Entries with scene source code
START
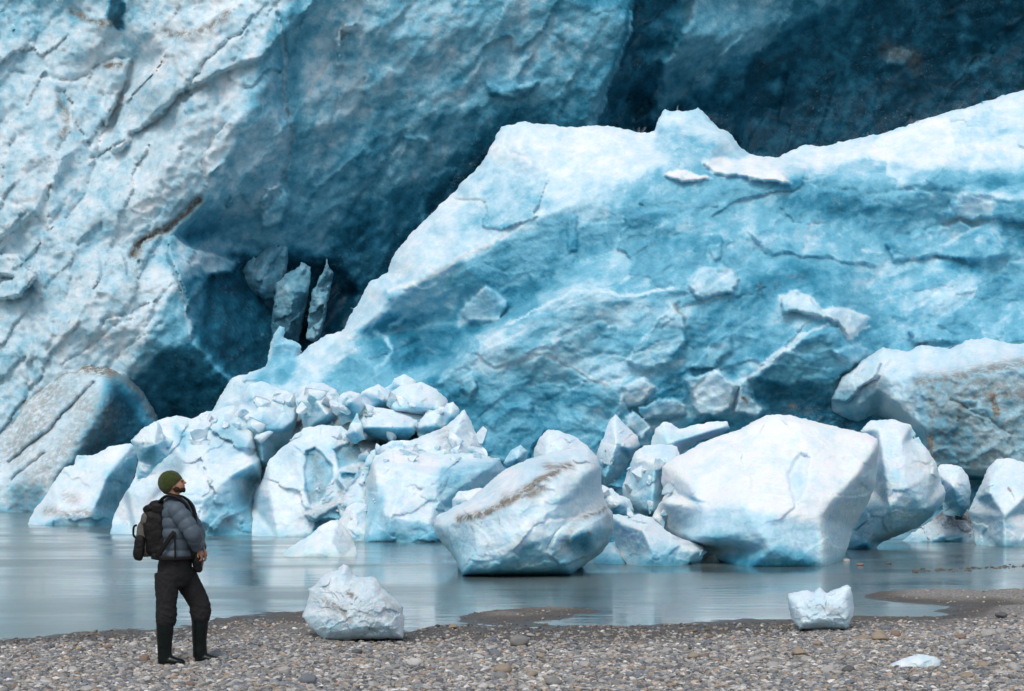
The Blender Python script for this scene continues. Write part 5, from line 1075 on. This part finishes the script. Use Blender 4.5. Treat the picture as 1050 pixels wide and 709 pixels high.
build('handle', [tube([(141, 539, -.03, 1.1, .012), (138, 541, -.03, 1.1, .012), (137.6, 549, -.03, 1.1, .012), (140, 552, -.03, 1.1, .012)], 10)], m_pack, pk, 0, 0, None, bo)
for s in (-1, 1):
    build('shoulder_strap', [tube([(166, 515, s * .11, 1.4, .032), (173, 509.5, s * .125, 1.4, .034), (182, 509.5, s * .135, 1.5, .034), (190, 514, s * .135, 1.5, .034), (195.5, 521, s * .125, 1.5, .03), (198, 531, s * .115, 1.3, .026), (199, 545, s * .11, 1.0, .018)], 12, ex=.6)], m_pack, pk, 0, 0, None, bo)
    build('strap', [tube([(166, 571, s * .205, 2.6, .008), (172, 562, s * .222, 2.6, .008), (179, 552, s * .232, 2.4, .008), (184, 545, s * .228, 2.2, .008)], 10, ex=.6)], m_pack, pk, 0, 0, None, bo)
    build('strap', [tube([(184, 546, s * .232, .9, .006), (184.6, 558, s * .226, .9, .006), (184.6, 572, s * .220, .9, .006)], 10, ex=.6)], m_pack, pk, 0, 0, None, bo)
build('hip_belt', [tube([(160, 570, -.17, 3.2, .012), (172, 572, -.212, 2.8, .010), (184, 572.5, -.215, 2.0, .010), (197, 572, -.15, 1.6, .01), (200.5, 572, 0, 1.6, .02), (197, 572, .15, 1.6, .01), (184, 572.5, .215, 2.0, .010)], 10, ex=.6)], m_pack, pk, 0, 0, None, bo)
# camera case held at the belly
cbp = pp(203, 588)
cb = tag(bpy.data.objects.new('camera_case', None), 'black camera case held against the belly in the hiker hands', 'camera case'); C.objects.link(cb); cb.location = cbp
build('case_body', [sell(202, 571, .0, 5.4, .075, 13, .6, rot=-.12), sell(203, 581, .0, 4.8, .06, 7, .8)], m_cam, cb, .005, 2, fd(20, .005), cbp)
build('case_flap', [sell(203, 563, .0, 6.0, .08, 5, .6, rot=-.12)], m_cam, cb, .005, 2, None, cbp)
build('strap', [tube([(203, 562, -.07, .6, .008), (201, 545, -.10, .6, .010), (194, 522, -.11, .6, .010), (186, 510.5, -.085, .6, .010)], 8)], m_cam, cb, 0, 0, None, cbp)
END
START
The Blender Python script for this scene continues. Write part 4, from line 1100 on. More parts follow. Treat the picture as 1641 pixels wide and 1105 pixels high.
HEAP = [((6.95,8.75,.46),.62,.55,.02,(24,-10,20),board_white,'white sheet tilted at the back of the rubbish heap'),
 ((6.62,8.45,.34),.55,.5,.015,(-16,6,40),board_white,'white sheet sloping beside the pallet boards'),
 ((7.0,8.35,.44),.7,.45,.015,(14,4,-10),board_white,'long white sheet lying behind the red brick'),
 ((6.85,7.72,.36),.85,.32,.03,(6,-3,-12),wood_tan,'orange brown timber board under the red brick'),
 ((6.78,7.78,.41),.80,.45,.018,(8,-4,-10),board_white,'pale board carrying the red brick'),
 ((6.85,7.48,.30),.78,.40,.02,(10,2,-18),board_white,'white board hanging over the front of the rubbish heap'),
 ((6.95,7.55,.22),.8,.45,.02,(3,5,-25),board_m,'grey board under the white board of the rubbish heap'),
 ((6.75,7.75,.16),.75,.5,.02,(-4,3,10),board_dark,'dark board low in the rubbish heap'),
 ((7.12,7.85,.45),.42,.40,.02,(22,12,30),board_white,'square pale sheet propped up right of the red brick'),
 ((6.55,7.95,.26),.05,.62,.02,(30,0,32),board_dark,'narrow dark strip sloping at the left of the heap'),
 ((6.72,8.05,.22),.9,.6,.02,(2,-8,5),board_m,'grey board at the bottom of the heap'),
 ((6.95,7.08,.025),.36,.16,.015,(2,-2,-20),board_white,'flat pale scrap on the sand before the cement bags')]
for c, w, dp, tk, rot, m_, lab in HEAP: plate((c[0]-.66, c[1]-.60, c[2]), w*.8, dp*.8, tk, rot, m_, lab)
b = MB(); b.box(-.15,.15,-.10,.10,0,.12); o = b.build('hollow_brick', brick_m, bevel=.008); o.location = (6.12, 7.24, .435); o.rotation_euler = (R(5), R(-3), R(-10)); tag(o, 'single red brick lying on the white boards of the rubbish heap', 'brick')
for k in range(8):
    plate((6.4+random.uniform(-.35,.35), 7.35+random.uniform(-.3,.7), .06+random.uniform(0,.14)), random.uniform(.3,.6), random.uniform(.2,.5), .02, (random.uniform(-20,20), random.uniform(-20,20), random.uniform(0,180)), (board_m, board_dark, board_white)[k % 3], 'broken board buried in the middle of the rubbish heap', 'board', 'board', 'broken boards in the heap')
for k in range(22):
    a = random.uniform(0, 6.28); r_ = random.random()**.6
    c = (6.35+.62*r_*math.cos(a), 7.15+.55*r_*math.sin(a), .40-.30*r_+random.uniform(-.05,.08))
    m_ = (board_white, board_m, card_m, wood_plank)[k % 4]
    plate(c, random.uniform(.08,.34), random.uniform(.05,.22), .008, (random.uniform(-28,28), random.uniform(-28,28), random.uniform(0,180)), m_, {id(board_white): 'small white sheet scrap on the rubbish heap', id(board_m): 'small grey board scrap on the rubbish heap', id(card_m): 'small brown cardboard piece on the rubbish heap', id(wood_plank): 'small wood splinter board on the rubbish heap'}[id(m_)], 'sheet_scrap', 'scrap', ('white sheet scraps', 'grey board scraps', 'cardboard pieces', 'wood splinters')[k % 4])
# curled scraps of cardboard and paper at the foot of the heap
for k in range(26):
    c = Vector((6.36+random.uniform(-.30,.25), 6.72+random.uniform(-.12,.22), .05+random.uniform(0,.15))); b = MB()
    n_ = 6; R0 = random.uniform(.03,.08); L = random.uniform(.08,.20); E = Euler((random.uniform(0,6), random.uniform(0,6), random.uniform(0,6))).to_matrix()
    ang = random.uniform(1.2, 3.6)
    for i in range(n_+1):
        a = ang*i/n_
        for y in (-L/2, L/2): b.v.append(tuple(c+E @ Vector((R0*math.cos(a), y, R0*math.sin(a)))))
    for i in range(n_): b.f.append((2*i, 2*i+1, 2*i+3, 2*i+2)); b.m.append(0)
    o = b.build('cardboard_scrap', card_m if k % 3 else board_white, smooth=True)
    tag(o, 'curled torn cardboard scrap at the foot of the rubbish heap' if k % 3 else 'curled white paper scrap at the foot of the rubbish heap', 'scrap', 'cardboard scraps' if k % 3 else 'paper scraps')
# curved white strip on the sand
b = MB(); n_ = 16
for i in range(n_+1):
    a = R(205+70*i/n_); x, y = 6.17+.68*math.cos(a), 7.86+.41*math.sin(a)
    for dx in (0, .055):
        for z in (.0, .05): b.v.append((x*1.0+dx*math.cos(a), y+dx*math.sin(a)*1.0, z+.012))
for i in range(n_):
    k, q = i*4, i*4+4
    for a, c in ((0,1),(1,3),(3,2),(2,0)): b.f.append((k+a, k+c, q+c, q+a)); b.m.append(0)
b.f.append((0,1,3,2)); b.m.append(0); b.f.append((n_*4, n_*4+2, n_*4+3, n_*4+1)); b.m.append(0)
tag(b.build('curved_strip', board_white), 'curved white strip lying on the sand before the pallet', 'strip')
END
Your task: Which lines hold the word "pixels"? Show each one.

The reply:
The Blender Python script for this scene continues. Write part 5, from line 1075 on. This part finishes the script. Use Blender 4.5. Treat the picture as 1050 pixels wide and 709 pixels high.
The Blender Python script for this scene continues. Write part 4, from line 1100 on. More parts follow. Treat the picture as 1641 pixels wide and 1105 pixels high.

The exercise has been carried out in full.